=== Short exercise ===
Below is a listing; reproduce each line of it exactly.

[start]

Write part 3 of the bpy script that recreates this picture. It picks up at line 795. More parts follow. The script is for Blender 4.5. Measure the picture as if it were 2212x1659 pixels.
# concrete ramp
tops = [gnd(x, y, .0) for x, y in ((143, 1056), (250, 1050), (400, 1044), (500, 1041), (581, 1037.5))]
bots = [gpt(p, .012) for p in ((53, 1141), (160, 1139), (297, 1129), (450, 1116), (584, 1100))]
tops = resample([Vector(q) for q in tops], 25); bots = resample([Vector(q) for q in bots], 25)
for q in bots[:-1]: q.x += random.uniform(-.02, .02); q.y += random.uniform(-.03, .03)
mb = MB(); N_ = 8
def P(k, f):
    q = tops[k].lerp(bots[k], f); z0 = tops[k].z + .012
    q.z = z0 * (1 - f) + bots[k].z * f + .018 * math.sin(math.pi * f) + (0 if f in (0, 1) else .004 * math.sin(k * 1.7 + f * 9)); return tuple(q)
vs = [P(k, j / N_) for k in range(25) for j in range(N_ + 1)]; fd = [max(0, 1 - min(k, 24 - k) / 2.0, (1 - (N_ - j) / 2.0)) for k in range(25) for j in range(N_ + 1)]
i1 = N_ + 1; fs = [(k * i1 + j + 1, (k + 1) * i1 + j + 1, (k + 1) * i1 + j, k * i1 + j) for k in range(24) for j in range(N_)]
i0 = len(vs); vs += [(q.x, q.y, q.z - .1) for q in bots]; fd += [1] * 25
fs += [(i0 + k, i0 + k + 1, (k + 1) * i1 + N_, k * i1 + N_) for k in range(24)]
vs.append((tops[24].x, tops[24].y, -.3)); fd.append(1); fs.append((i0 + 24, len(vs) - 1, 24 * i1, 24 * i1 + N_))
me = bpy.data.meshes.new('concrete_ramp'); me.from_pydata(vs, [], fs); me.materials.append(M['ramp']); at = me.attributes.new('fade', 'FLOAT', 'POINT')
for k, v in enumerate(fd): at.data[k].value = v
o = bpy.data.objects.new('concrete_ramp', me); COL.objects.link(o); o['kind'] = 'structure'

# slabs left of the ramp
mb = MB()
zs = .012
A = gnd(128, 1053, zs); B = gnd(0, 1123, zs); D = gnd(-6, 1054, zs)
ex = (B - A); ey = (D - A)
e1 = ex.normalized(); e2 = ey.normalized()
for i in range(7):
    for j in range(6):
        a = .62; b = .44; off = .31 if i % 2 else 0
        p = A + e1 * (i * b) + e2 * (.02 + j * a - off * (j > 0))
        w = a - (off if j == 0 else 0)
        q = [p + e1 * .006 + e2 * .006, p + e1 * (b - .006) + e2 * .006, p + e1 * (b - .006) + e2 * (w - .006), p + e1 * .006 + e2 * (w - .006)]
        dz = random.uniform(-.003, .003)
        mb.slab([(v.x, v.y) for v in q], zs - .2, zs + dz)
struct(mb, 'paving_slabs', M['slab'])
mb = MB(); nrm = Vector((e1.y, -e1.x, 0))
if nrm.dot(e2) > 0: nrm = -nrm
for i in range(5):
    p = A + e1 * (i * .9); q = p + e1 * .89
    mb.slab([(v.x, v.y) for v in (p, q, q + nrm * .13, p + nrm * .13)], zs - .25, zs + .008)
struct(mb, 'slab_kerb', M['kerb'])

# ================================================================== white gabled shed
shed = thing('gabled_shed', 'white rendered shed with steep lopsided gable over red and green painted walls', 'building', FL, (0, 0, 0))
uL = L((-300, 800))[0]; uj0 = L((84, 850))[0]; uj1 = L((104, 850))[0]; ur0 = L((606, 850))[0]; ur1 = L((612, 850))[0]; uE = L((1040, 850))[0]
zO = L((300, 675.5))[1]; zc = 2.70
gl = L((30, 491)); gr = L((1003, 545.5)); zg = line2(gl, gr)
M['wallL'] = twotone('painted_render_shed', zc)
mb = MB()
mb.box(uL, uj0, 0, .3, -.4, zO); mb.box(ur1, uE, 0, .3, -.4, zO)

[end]

=== Task response ===
Write part 3 of the bpy script that recreates this picture. It picks up at line 795. More parts follow. The script is for Blender 4.5. Measure the picture as if it were 2212x1659 pixels.
# concrete ramp
tops = [gnd(x, y, .0) for x, y in ((143, 1056), (250, 1050), (400, 1044), (500, 1041), (581, 1037.5))]
bots = [gpt(p, .012) for p in ((53, 1141), (160, 1139), (297, 1129), (450, 1116), (584, 1100))]
tops = resample([Vector(q) for q in tops], 25); bots = resample([Vector(q) for q in bots], 25)
for q in bots[:-1]: q.x += random.uniform(-.02, .02); q.y += random.uniform(-.03, .03)
mb = MB(); N_ = 8
def P(k, f):
    q = tops[k].lerp(bots[k], f); z0 = tops[k].z + .012
    q.z = z0 * (1 - f) + bots[k].z * f + .018 * math.sin(math.pi * f) + (0 if f in (0, 1) else .004 * math.sin(k * 1.7 + f * 9)); return tuple(q)
vs = [P(k, j / N_) for k in range(25) for j in range(N_ + 1)]; fd = [max(0, 1 - min(k, 24 - k) / 2.0, (1 - (N_ - j) / 2.0)) for k in range(25) for j in range(N_ + 1)]
i1 = N_ + 1; fs = [(k * i1 + j + 1, (k + 1) * i1 + j + 1, (k + 1) * i1 + j, k * i1 + j) for k in range(24) for j in range(N_)]
i0 = len(vs); vs += [(q.x, q.y, q.z - .1) for q in bots]; fd += [1] * 25
fs += [(i0 + k, i0 + k + 1, (k + 1) * i1 + N_, k * i1 + N_) for k in range(24)]
vs.append((tops[24].x, tops[24].y, -.3)); fd.append(1); fs.append((i0 + 24, len(vs) - 1, 24 * i1, 24 * i1 + N_))
me = bpy.data.meshes.new('concrete_ramp'); me.from_pydata(vs, [], fs); me.materials.append(M['ramp']); at = me.attributes.new('fade', 'FLOAT', 'POINT')
for k, v in enumerate(fd): at.data[k].value = v
o = bpy.data.objects.new('concrete_ramp', me); COL.objects.link(o); o['kind'] = 'structure'

# slabs left of the ramp
mb = MB()
zs = .012
A = gnd(128, 1053, zs); B = gnd(0, 1123, zs); D = gnd(-6, 1054, zs)
ex = (B - A); ey = (D - A)
e1 = ex.normalized(); e2 = ey.normalized()
for i in range(7):
    for j in range(6):
        a = .62; b = .44; off = .31 if i % 2 else 0
        p = A + e1 * (i * b) + e2 * (.02 + j * a - off * (j > 0))
        w = a - (off if j == 0 else 0)
        q = [p + e1 * .006 + e2 * .006, p + e1 * (b - .006) + e2 * .006, p + e1 * (b - .006) + e2 * (w - .006), p + e1 * .006 + e2 * (w - .006)]
        dz = random.uniform(-.003, .003)
        mb.slab([(v.x, v.y) for v in q], zs - .2, zs + dz)
struct(mb, 'paving_slabs', M['slab'])
mb = MB(); nrm = Vector((e1.y, -e1.x, 0))
if nrm.dot(e2) > 0: nrm = -nrm
for i in range(5):
    p = A + e1 * (i * .9); q = p + e1 * .89
    mb.slab([(v.x, v.y) for v in (p, q, q + nrm * .13, p + nrm * .13)], zs - .25, zs + .008)
struct(mb, 'slab_kerb', M['kerb'])

# ================================================================== white gabled shed
shed = thing('gabled_shed', 'white rendered shed with steep lopsided gable over red and green painted walls', 'building', FL, (0, 0, 0))
uL = L((-300, 800))[0]; uj0 = L((84, 850))[0]; uj1 = L((104, 850))[0]; ur0 = L((606, 850))[0]; ur1 = L((612, 850))[0]; uE = L((1040, 850))[0]
zO = L((300, 675.5))[1]; zc = 2.70
gl = L((30, 491)); gr = L((1003, 545.5)); zg = line2(gl, gr)
M['wallL'] = twotone('painted_render_shed', zc)
mb = MB()
mb.box(uL, uj0, 0, .3, -.4, zO); mb.box(ur1, uE, 0, .3, -.4, zO)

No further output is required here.